Has UTSA become too complacent with Henson?

Luke Lawhorn, Sports Editor

For the second straight season, UTSA men’s basketball lost in heartbreaking — yet fitting — fashion in the Conference USA tournament in the lowest-seeded matchup.

For the second straight season, UTSA men’s basketball went 10-22 in the regular season.

It is almost a night-and-day difference between the cultures set in Roadrunner football and basketball. Head football coach Jeff Traylor has positioned his team as the “team to beat” in conference play, while coach Steve Henson’s basketball team has become the “easy game” on opponents’ schedules.

And increasingly, baseball and soccer’s success at UTSA have put themselves in a better position for competitive play than the school’s men’s basketball team.

Henson, who has been at the helm of the men’s squad for seven seasons, has been confirmed by UTSA athletic director Lisa Campos to return for an eighth season, despite the outcry for a replacement.

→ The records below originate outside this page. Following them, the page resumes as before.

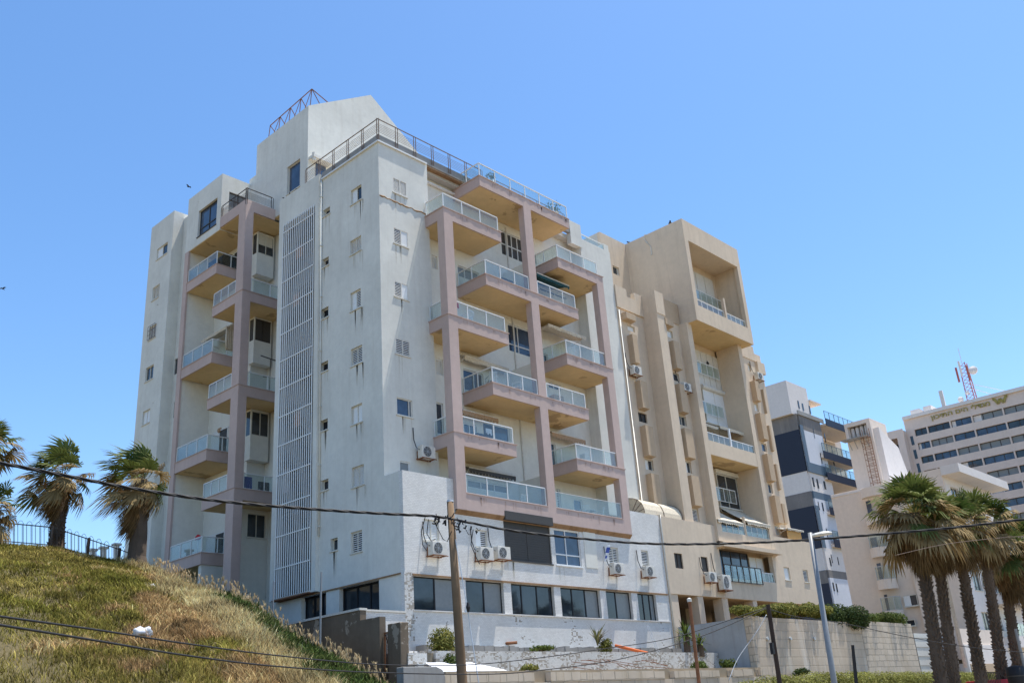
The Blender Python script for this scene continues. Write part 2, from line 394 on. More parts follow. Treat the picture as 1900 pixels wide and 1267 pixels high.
def window(parent, ax, val, r, kind='glass', depth=.14, label=None, mull=None, trans=False, fr='frame', glass='glass', sill=True, name='window'):
    """window: frame is the part, panes / shutters its sub-parts"""
    u0, u1, z0, z1 = r; w = u1-u0; h = z1-z0; t = .05
    f = MB(); d0, d1 = depth-.05, depth+.03
    wbox(f, ax, val, u0, u1, d0, d1, z0, z0+t); wbox(f, ax, val, u0, u1, d0, d1, z1-t, z1)
    wbox(f, ax, val, u0, u0+t, d0, d1, z0+t, z1-t); wbox(f, ax, val, u1-t, u1, d0, d1, z0+t, z1-t)
    ms = mull if mull is not None else ([.5] if w > .8 else [])
    for q in ms:
        wbox(f, ax, val, u0+w*q-.025, u0+w*q+.025, d0, d1, z0+t, z1-t)
    if trans:
        zt = z0+h*trans; wbox(f, ax, val, u0+t, u1-t, d0+.005, d1+.004, zt-.03, zt+.03)
    if sill: wbox(f, ax, val, u0-.05, u1+.05, -.05, depth-.05, z0-.06, z0-.002)
    fo = f.build(name, fr, parent)
    if label: fo['label'] = label
    g = MB(); 
    if kind in ('glass',):
        wbox(g, ax, val, u0+t, u1-t, depth-.005, depth+.01, z0+t, z1-t); g.build('pane', glass, fo)
    elif kind == 'half':
        um = u0+w*.5; (pa, pb), (qa, qb) = ((um, u1-t), (u0+t, um)) if ax == 1 else ((u0+t, um), (um, u1-t))
        wbox(g, ax, val, pa, pb, depth-.005, depth+.01, z0+t, z1-t); g.build('pane', glass, fo)
        s = MB(); wbox(s, ax, val, qa, qb, depth-.03, depth, z0+t, z1-t); s.build('shutter', 'whitemetal', fo)
    elif kind == 'shut':
        n = max(6, int(h/.075)); wbox(g, ax, val, u0+t, u1-t, depth, depth+.01, z0+t, z1-t)
        slats(g, ax, val, u0+t, u1-t, z0+t, z1-t, depth-.03, n)
        g.build('shutter', 'whitemetal', fo)
    elif kind in ('louv', 'louvl', 'louvr'):
        if ax == 0: kind = {'louvl': 'louvr', 'louvr': 'louvl'}.get(kind, kind)
        n = max(6, int(h/.095)); s = MB()
        um = u0+w*.5
        if kind == 'louv': a, b = u0+t, u1-t
        elif kind == 'louvl': a, b = u0+t, um
        else: a, b = um, u1-t
        st = (z1-z0-2*t)/n
        for k in range(n):
            z = z0+t+st*k; wbox(s, ax, val, a, b, depth-.035, depth-.02, z+st*.54, z+st*.92)
        if kind == 'louvl': wbox(s, ax, val, um, u1-t, depth-.03, depth-.005, z0+t, z1-t)
        if kind == 'louvr': wbox(s, ax, val, u0+t, um, depth-.03, depth-.005, z0+t, z1-t)
        s.build('shutter', 'whitemetal', fo)
        wbox(g, ax, val, u0+t, u1-t, depth+.0, depth+.02, z0+t, z1-t); g.build('pane', 'room_shade', fo)  # near-black backing paints the room's shade between the slats
    elif kind == 'roller':
        n = max(8, int(h/.06)); st = (z1-z0-2*t)/n
        for k in range(n):
            z = z0+t+st*k; wbox(g, ax, val, u0+t, u1-t, depth-.03-(.006 if k % 2 else 0), depth, z, z+st*.93)
        wbox(g, ax, val, u0+t, u1-t, depth+.002, depth+.02, z0+t, z1-t)
        g.build('roller_shutter', glass if glass not in ('glass',) else 'whitemetal', fo)
    elif kind == 'flat':
        wbox(g, ax, val, u0+t, u1-t, depth-.02, depth+.01, z0+t, z1-t); g.build('shutter', 'whitemetal', fo)
    return fo
def wavy_lip(m, x0, x1, yf, yb, z0, z1, seed, amp=.014):
    r = random.Random(seed); n = max(8, int((x1-x0)/.18))
    pts = [(x0, yb, z0), (x1, yb, z0)]+[(x1-(x1-x0)*k/n, yf+r.uniform(-amp, amp), z0) for k in range(n+1)]
    return m.prism(pts, (0, 0, z1-z0))
def streaks(m, ax, val, lst, seed):
    r = random.Random(seed)
    for u, z, L, w in lst:
        for k in range(r.randint(2, 4)):
            uu = u+r.uniform(-.5, .5)*w; l = L*r.uniform(.25, .8); ww = r.uniform(.02, .07)
            m.poly([wpt(ax, val, uu-ww, -.003, z), wpt(ax, val, uu+ww, -.003, z), wpt(ax, val, uu+ww*.5, -.003, z-l*.6), wpt(ax, val, uu, -.003, z-l), wpt(ax, val, uu-ww*.6, -.003, z-l*.5)] )
    return m
def railing(parent, path, z0, h=.88, mat='whitemetal', glass='pane', spacing=1.25, post=.05, name='railing', top=.05, gap=.06):
    """glass balustrade along a path of (x,y) corners: rails and posts as one mesh, panes as another"""
    f = MB(); g = MB(); px = []
    for (a, b) in zip(path[:-1], path[1:]):
        a = np.array(a, float); b = np.array(b, float); L = np.linalg.norm(b-a); n = max(1, round(L/spacing)); e = (b-a)/L
        f.bar((*a, z0+h-top/2), (*b, z0+h-top/2), .055, top); f.bar((*a, z0+gap*.4), (*b, z0+gap*.4), .04, gap*.5)
        ks = [k for k in range(n+1)]
        for k in ks:
            p = a+(b-a)*k/n
            if any(np.linalg.norm(p-q) < .05 for q in px): continue
            px.append(p)
            f.bar((p[0], p[1], z0), (p[0], p[1], z0+h-top), post, post*.8)
        for k in range(n):
            p = a+(b-a)*k/n + e*.03; q = a+(b-a)*(k+1)/n - e*.03; nrm = np.array([-e[1], e[0]])*.004
            g.prism([(*(p-nrm), z0+gap), (*(q-nrm), z0+gap), (*(q+nrm), z0+gap), (*(p+nrm), z0+gap)], (0, 0, h-top-gap-.01))
    r = f.build(name, mat, parent)
    if glass: g.build('glass_panel', glass, r)
    return r

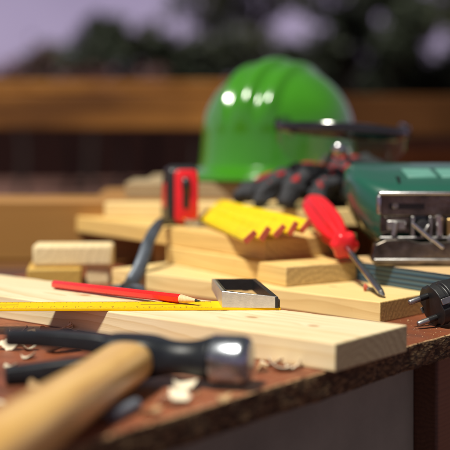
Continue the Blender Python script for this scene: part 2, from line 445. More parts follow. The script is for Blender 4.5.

“After careful evaluation of our men’s basketball program, including candid and open discussions with Coach Henson on the team’s performance and his leadership, he will remain as head coach for the 2023-24 season,” Campos said in a statement on March 10.

Henson is under contract through the 2023-24 season and would take a $400,000 buyout if the university had decided to go in another direction at head coach.

“Coach recognizes that we have high expectations at UTSA for all of our athletic teams and that this year’s men’s basketball season did not meet those expectations.”

Despite Campos’ optimism about returning Henson for an eighth season, Henson has led the team to a 99-123 overall record in seven seasons as the Roadrunners coach.

The most jarring, not-so-fun fact is that UTSA men’s basketball is 48-74 in its last four seasons, appearing to head in an even worse direction.

Since the news of Henson’s return for what seems to be his final season, there have been seven different Roadrunners to enter the transfer portal.

The list of players includes DJ Richards, Japhet Medor, Lachlan Bofinger, Azavier Johnson, Aleu Aleu, Jacob Germany and Lamlin Sabally.

Though it can be unfair to speculate reasons why student-athletes may leave a program, it is safe to say that if the players were on board with where the program was heading, half of the roster would not want to jump ship.

However, it may be wise to keep Henson for his final season under his current contract. As UTSA joins the American Athletic Conference in the fall of 2023, the Roadrunners can use the first season as a trial run.

The new, uncharted territory will give UTSA an evaluation of the new opponents and environments. With a coach who may have nothing to lose, along with basically a new roster, the Roadrunners can simply feel out the 2023-24 season.